After leaving the commission, she would work as a financial consultant for Merrill Lynch until her retirement and also would teach micro and macro economics at Columbia Basin College.

At Merrill Lynch, she held business seminars and encouraged women to learn as much as possible about finances, Latta said. Utz also encouraged young women to pursue careers in finance.

She re-entered politics in 1993 as one of the interviewers for the Washington Environmental Political Action Committee, which made endorsements in Richland City Council races. The group was active in efforts to preserve Richland's Columbia Point.

In 1994, she was named as the top pick by the Benton County Democratic Party to fill a vacant seat in the state House, but county commissioners chose Tom Moak for the position.
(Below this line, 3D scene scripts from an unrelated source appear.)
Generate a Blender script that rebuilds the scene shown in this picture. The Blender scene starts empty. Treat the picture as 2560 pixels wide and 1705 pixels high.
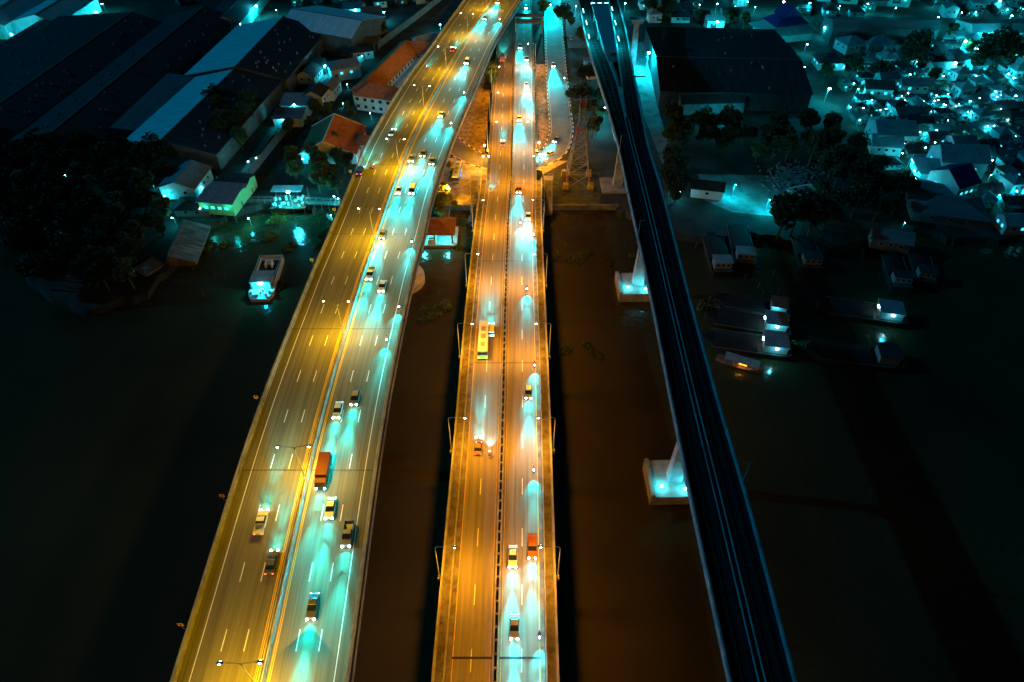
import bpy, bmesh, math, random
from mathutils import Vector, Matrix
random.seed(7)
S = bpy.context.scene
COL = S.collection
R = math.radians
# ------------------------------------------------------------------ camera, sky, moon, exposure
PIT = R(44.16); CZ = 140.0; FPX = 1706.7; CXP = 1280.0; CYP = 852.5
cam_d = bpy.data.cameras.new("camera"); cam = bpy.data.objects.new("camera", cam_d); COL.objects.link(cam)
cam.location = (0, 0, CZ); cam.rotation_euler = (math.pi/2 - PIT, 0, 0)
cam_d.lens = 24.0; cam_d.sensor_width = 36.0; cam_d.clip_start = 0.5; cam_d.clip_end = 6000
S.camera = cam
S.render.resolution_x = 1024; S.render.resolution_y = 682
W = bpy.data.worlds.new("World"); S.world = W; W.use_nodes = True
nt = W.node_tree; bgn = nt.nodes["Background"]
sky = nt.nodes.new("ShaderNodeTexSky"); sky.sky_type = 'NISHITA'; sky.sun_disc = False
sky.sun_elevation = R(28); sky.sun_rotation = R(-80)
mx = nt.nodes.new("ShaderNodeMix"); mx.data_type = 'RGBA'; mx.blend_type = 'MULTIPLY'; mx.inputs[0].default_value = 1
nt.links.new(sky.outputs[0], mx.inputs[6]); mx.inputs[7].default_value = (0.03, 0.45, 0.55, 1)
nt.links.new(mx.outputs[2], bgn.inputs[0]); bgn.inputs[1].default_value = 0.0075
sun_d = bpy.data.lights.new("moon", 'SUN'); sun_d.energy = 0.9; sun_d.angle = R(0.6); sun_d.color = (0.0, 0.43, 0.88)
sun = bpy.data.objects.new("moon", sun_d); COL.objects.link(sun)
sun.rotation_euler = Vector((-0.86, 0.12, 0.46)).to_track_quat('Z', 'Y').to_euler(); sun.location = (-200, 100, 300)
S.view_settings.view_transform = 'Standard'; S.view_settings.look = 'None'
S.view_settings.exposure = 0.0; S.view_settings.gamma = 1.0
S.render.engine = 'CYCLES'
try:
    S.cycles.use_light_tree = True
    S.cycles.max_bounces = 4; S.cycles.diffuse_bounces = 2; S.cycles.glossy_bounces = 2
    S.cycles.sample_clamp_indirect = 3.0; S.cycles.volume_bounces = 0
except Exception: pass
SP, CP = math.sin(PIT), math.cos(PIT)
def P(px, py, z=0.0):                       # point of the real place that lies at height z under that spot of the photo
    v = (py - CYP) / FPX; u = (px - CXP) / FPX; H = CZ - z; d = SP + v*CP
    return Vector((H*u/d, H*(CP - v*SP)/d, z))
GZ = 2.0                                     # ground level above the river
# ------------------------------------------------------------------ materials
MATS = {}
def mat(name, col, rough=0.8, var=0.25, scale=0.6, metal=0.0, col2=None, spec=0.3, bump=0.0, stretch=None, uv=False):
    if name in MATS: return MATS[name]
    m = bpy.data.materials.new(name); m.use_nodes = True; t = m.node_tree; b = t.nodes["Principled BSDF"]
    b.inputs["Roughness"].default_value = rough; b.inputs["Metallic"].default_value = metal
    b.inputs["Specular IOR Level"].default_value = spec
    tc = t.nodes.new("ShaderNodeTexCoord"); mp = t.nodes.new("ShaderNodeMapping"); nz = t.nodes.new("ShaderNodeTexNoise")
    if stretch: mp.inputs["Scale"].default_value = stretch
    t.links.new(tc.outputs["UV" if uv else "Object"], mp.inputs[0]); t.links.new(mp.outputs[0], nz.inputs["Vector"])
    nz.inputs["Scale"].default_value = scale; nz.inputs["Detail"].default_value = 5; nz.inputs["Roughness"].default_value = 0.65
    cr = t.nodes.new("ShaderNodeValToRGB"); t.links.new(nz.outputs[0], cr.inputs[0])
    a = [max(0, c*(1-var)) for c in col]; c2 = col2 if col2 else [min(1, c*(1+var)) for c in col]
    cr.color_ramp.elements[0].position = 0.32; cr.color_ramp.elements[1].position = 0.68
    cr.color_ramp.elements[0].color = (*a, 1); cr.color_ramp.elements[1].color = (*c2, 1)
    t.links.new(cr.outputs[0], b.inputs["Base Color"])
    if bump:
        bp = t.nodes.new("ShaderNodeBump"); bp.inputs["Strength"].default_value = bump; bp.inputs["Distance"].default_value = 0.3
        t.links.new(nz.outputs[0], bp.inputs["Height"]); t.links.new(bp.outputs[0], b.inputs["Normal"])
    MATS[name] = m; return m
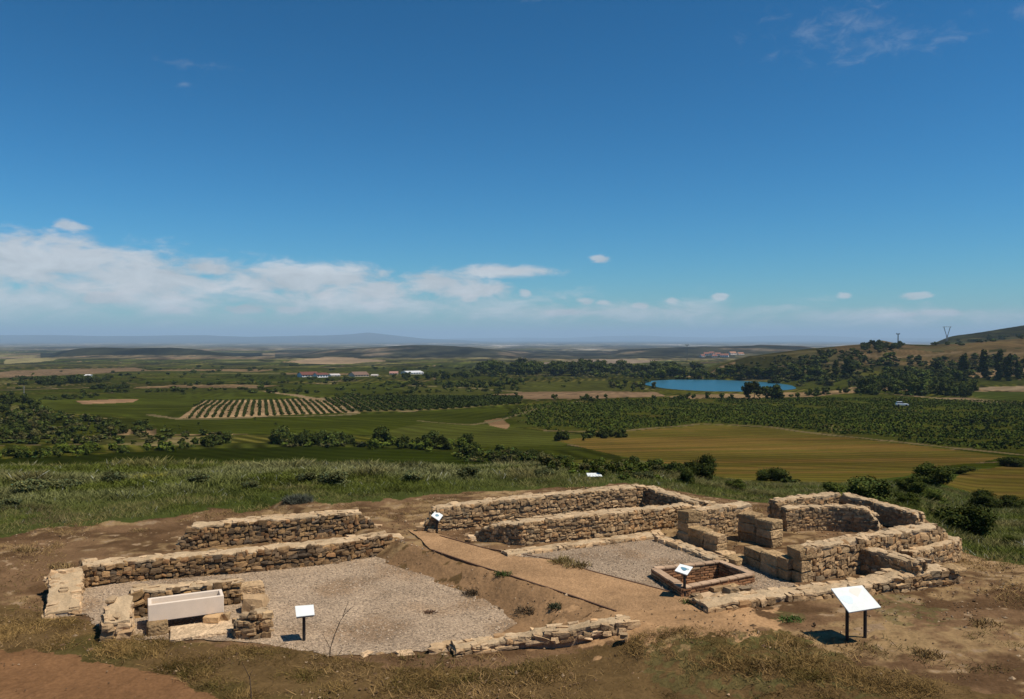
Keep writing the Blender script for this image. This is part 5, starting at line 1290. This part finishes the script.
for i_, (px, py, zg, r, h, lab) in enumerate([(930, 655, .45, .3, .1, 'dry brown tuft on the bare earth right of the large sign'), (985, 625, .45, .4, .12, 'dry pale tuft on the bare earth at the right'), (770, 665, .45, .3, .1, 'olive tuft on the earth left of the large sign'), (60, 575, 0, .35, .12, 'straw tuft on the bare earth left of the corner wall'), (25, 560, 0, .4, .12, 'straw tuft at the left margin of the bare earth'), (140, 540, 0, .35, .1, 'straw tuft between the meadow and the long wall')]):
    tuft(lab, px, py, zg, r, h, (.24, .16, .07), n=60)
# dead twigs
def twig(label, px, py, hpx, seed, rotl):
    rng = np.random.default_rng(seed); p = P(px, py, .05); p[2] = hz(p[0], p[1]); k = p[1] / F
    V = []; f = []
    def limb(pts, r0):
        q = [np.array((a * k, rng.normal(0, .03), b * k)) for a, b in pts]; n = len(q)
        for i in range(n - 1):
            ra = r0 * (1 - i / n); rb = r0 * (1 - (i + 1) / n) + .002; d = q[i + 1] - q[i]; d /= np.linalg.norm(d); u = np.cross(d, (0, 1, .1)); u /= np.linalg.norm(u); v = np.cross(d, u); b0 = len(V)
            for c, rr in ((q[i], ra), (q[i + 1], rb)):
                for j in range(6): V.append(c + (u * math.cos(j * 1.0472) + v * math.sin(j * 1.0472)) * rr)
            for j in range(6): f.append((b0 + j, b0 + (j + 1) % 6, b0 + 6 + (j + 1) % 6, b0 + 6 + j))
    for pts, r in rotl: limb(pts, r)
    o = mesh('dead_twig', V, np.array(f), None, M_bark); o.location = p; tag(o, label, 'twig')
twig('bare forked brown twig rising from the dry grass before the gravel', 329, 655, 55, 3, [([(0, -6), (2, 10), (6, 24), (11, 36), (17, 45), (25, 52)], .012), ([(2, 10), (-3, 18), (-6, 24)], .007), ([(13, 40), (17, 50), (20, 56)], .006), ([(3, -4), (9, 2), (13, 8)], .006)])
twig('thin bent dead twig in the dry grass at the bottom of the picture', 252, 700, 45, 4, [([(0, -8), (-1, 12), (-3, 24), (-7, 34), (-9, 42)], .011), ([(-3, 24), (-1, 30), (1, 33)], .005)])

# ------------------------------------------------------------------ air
def haze():
    zb, zt, R = -150., 420., 62000.
    V = [(x, y, z) for z in (zb, zt) for x, y in ((-R, -400), (R, -400), (R, R), (-R, R))]
    m = bpy.data.materials.new('haze_air'); m.use_nodes = True; nt = m.node_tree; nt.nodes.clear()
    o = nt.nodes.new('ShaderNodeOutputMaterial'); v = nt.nodes.new('ShaderNodeVolumePrincipled')
    v.inputs['Color'].default_value = (.54, .76, .98, 1); v.inputs['Density'].default_value = HAZE; v.inputs['Anisotropy'].default_value = 0
    nt.links.new(v.outputs[0], o.inputs['Volume'])
    h = mesh('haze', V, np.array(BOXF), None, m); kind(h, 'stuff')
HAZE = 6.8e-5
haze()

# ------------------------------------------------------------------ light
EL = math.radians(60); AZ = (.93, -.37); an_ = math.hypot(*AZ)
sd = Vector((AZ[0] / an_ * math.cos(EL), AZ[1] / an_ * math.cos(EL), math.sin(EL)))
sun = bpy.data.lights.new('sun', 'SUN'); sun.energy = 4.8; sun.angle = math.radians(.53); sun.color = (1, .91, .78)
so = bpy.data.objects.new('sun', sun); COL.objects.link(so); so.rotation_euler = sd.to_track_quat('Z', 'Y').to_euler()

w = bpy.data.worlds.new('World'); SC.world = w; w.use_nodes = True; nt = w.node_tree; N = nt.nodes; L = nt.links
bg = N['Background']; bg.inputs['Strength'].default_value = .075
sky = N.new('ShaderNodeTexSky'); sky.sky_type = 'NISHITA'; sky.sun_disc = False; sky.sun_elevation = EL; sky.sun_rotation = math.atan2(AZ[0], AZ[1])
sky.altitude = 600; sky.air_density = 1.1; sky.dust_density = .35; sky.ozone_density = 6.0
tc = N.new('ShaderNodeTexCoord'); sep = N.new('ShaderNodeSeparateXYZ'); L.new(tc.outputs['Generated'], sep.inputs[0])
def mth(op, a, b=None, c=None, clamp=False):
    n = N.new('ShaderNodeMath'); n.operation = op; n.use_clamp = clamp
    for i, q in enumerate((a, b, c)):
        if q is None: continue
        if isinstance(q, (int, float)): n.inputs[i].default_value = q
        else: L.new(q, n.inputs[i])
    return n.outputs[0]
azi = mth('ARCTAN2', sep.outputs[0], sep.outputs[1]); ele = mth('ARCSINE', sep.outputs[2])
def cnoise(sx, sy, off, det, rough, dist=0.):
    cb = N.new('ShaderNodeCombineXYZ'); L.new(mth('MULTIPLY', azi, sx), cb.inputs[0]); L.new(mth('MULTIPLY', ele, sy), cb.inputs[1]); cb.inputs[2].default_value = off
    n = N.new('ShaderNodeTexNoise'); n.inputs['Scale'].default_value = 1; n.inputs['Detail'].default_value = det; n.inputs['Roughness'].default_value = rough; n.inputs['Distortion'].default_value = dist
    L.new(cb.outputs[0], n.inputs['Vector']); return n.outputs[0]
def px2ae(x, y):
    d = ray(x, y); return math.atan2(d[0], d[1]), math.asin(d[2] / np.linalg.norm(d))
n1 = cnoise(15, 40, 2.9, 9, .62, .5); n2 = cnoise(26, 70, 4.2, 6, .6, .3)
def blob(x, y, rx, ry, flat=0.):
    a, e = px2ae(x, y); u = mth('DIVIDE', mth('SUBTRACT', azi, a), rx / F); v = mth('DIVIDE', mth('SUBTRACT', ele, e), ry / F)
    return mth('SUBTRACT', 1, mth('SQRT', mth('ADD', mth('MULTIPLY', u, u), mth('MULTIPLY', v, v))))
def union(bs):
    r = bs[0]
    for b in bs[1:]: r = mth('MAXIMUM', r, b)
    return r
def ramp(x, a, b): 
    m = N.new('ShaderNodeMapRange'); m.interpolation_type = 'SMOOTHSTEP'; m.inputs['From Min'].default_value = a; m.inputs['From Max'].default_value = b; L.new(x, m.inputs['Value']); return m.outputs[0]
# big soft bank low on the left
B1 = union([blob(20, 264, 150, 36), blob(60, 262, 100, 36), blob(140, 275, 130, 34), blob(200, 268, 60, 16), blob(290, 282, 100, 28), blob(330, 278, 90, 20), blob(375, 290, 50, 18), blob(440, 283, 70, 16), blob(500, 272, 90, 9), blob(470, 290, 60, 14), blob(-150, 265, 200, 40)])
d1 = mth('ADD', mth('ADD', B1, mth('MULTIPLY', mth('SUBTRACT', n1, .5), 1.25)), mth('MULTIPLY', mth('SUBTRACT', n2, .5), 1.15)); m1 = mth('MULTIPLY', ramp(d1, .08, .72), .86)
# low streaks above the horizon
B2 = union([blob(60, 300, 420, 26), blob(330, 303, 330, 22), blob(600, 312, 320, 16), blob(900, 316, 200, 14)])
d2 = mth('ADD', B2, mth('MULTIPLY', mth('SUBTRACT', n1, .52), 2.6)); m2 = mth('MULTIPLY', ramp(d2, .0, 1.0), .68)
# small bright puffs
pf = [(105, 298, 22, 6), (130, 300, 16, 5), (180, 310, 14, 4.5), (322, 296, 13, 5), (245, 309, 26, 6), (290, 311, 22, 5), (378, 306, 26, 6), (525, 293, 8, 5), (586, 301, 10, 4), (602, 303, 8, 3), (672, 300, 8, 5), (719, 297, 9, 4.5), (845, 296, 7, 4), (918, 296, 14, 4), (940, 313, 20, 3.5), (895, 315, 24, 3), (470, 298, 12, 5), (70, 226, 16, 6), (640, 306, 9, 3), (560, 313, 24, 4), (600, 259, 12, 4)]
B3 = union([blob(*q) for q in pf]); d3 = mth('ADD', B3, mth('MULTIPLY', mth('SUBTRACT', n2, .5), 2.4)); m3 = mth('MULTIPLY', ramp(d3, -.1, .55), .72)
# thin wisps high on the right
B4 = union([blob(880, 42, 150, 26), blob(830, 25, 110, 30), blob(900, 35, 60, 18), blob(1020, 15, 40, 22), blob(935, 30, 40, 12), blob(540, 0, 40, 6), blob(200, 65, 50, 9), blob(185, 85, 16, 5)])
n3 = cnoise(34, 60, 8.4, 7, .65, .5)
d4 = mth('ADD', B4, mth('MULTIPLY', mth('SUBTRACT', n3, .55), 3.2)); m4 = mth('MULTIPLY', ramp(d4, .25, 1.6), .17)
mask = mth('SUBTRACT', 1, mth('MULTIPLY', mth('MULTIPLY', mth('SUBTRACT', 1, m1), mth('SUBTRACT', 1, m2)), mth('MULTIPLY', mth('SUBTRACT', 1, m3), mth('SUBTRACT', 1, m4))))
mask = mth('MULTIPLY', mask, ramp(ele, -.02, .02))
mx = N.new('ShaderNodeMix'); mx.data_type = 'RGBA'; L.new(mask, mx.inputs[0]); sc_ = N.new('ShaderNodeSeparateColor'); L.new(sky.outputs[0], sc_.inputs[0]); cc_ = N.new('ShaderNodeCombineColor')
for k_, (g_, m_) in enumerate(((2.0, .105), (1.4, .50), (1.5, .47))): L.new(mth('MULTIPLY', mth('POWER', sc_.outputs[k_], g_), m_), cc_.inputs[k_])      # deep clear blue
L.new(cc_.outputs[0], mx.inputs[6])
shade = N.new('ShaderNodeMapRange'); shade.inputs['From Min'].default_value = .3; shade.inputs['From Max'].default_value = .7; shade.inputs['To Min'].default_value = .75; shade.inputs['To Max'].default_value = 1.1; L.new(n1, shade.inputs['Value'])
sv = N.new('ShaderNodeVectorMath'); sv.operation = 'SCALE'; sv.inputs[0].default_value = CLOUD = (8.3, 8.5, 8.8); L.new(shade.outputs[0], sv.inputs['Scale'])
L.new(sv.outputs[0], mx.inputs[7]); L.new(mx.outputs[2], bg.inputs['Color'])

# ------------------------------------------------------------------ camera + render
cd = bpy.data.cameras.new('camera'); co = bpy.data.objects.new('camera', cd); COL.objects.link(co)
co.location = (0, 0, CZ); co.rotation_euler = (math.pi / 2 - PITCH, 0, 0)
cd.sensor_fit = 'HORIZONTAL'; cd.sensor_width = 36; cd.lens = 36 * F / 1024; cd.clip_start = .1; cd.clip_end = 200000
SC.camera = co
SC.view_settings.view_transform = 'Standard'; SC.view_settings.look = 'None'; SC.view_settings.gamma = 1; SC.view_settings.exposure = 0.12
SC.render.engine = 'CYCLES'
cy = SC.cycles; cy.use_denoising = True; cy.max_bounces = 5; cy.diffuse_bounces = 2; cy.volume_bounces = 1; cy.transparent_max_bounces = 8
She ran for another state legislative seat that year, but lost to Shirley Hankins. Among their campaign differences was Utz's support for a bill to give gays the status of a protected minority.

"I would have to vote in a way that I think is equitable without historical and social background," Utz said then. "You have to realize there is a life after politics."

"She always was ahead of her time," Latta said.

Utz held leadership positions in her church All Saints' Episcopal Church in Richland. Services will be held there at 1 p.m. March 23.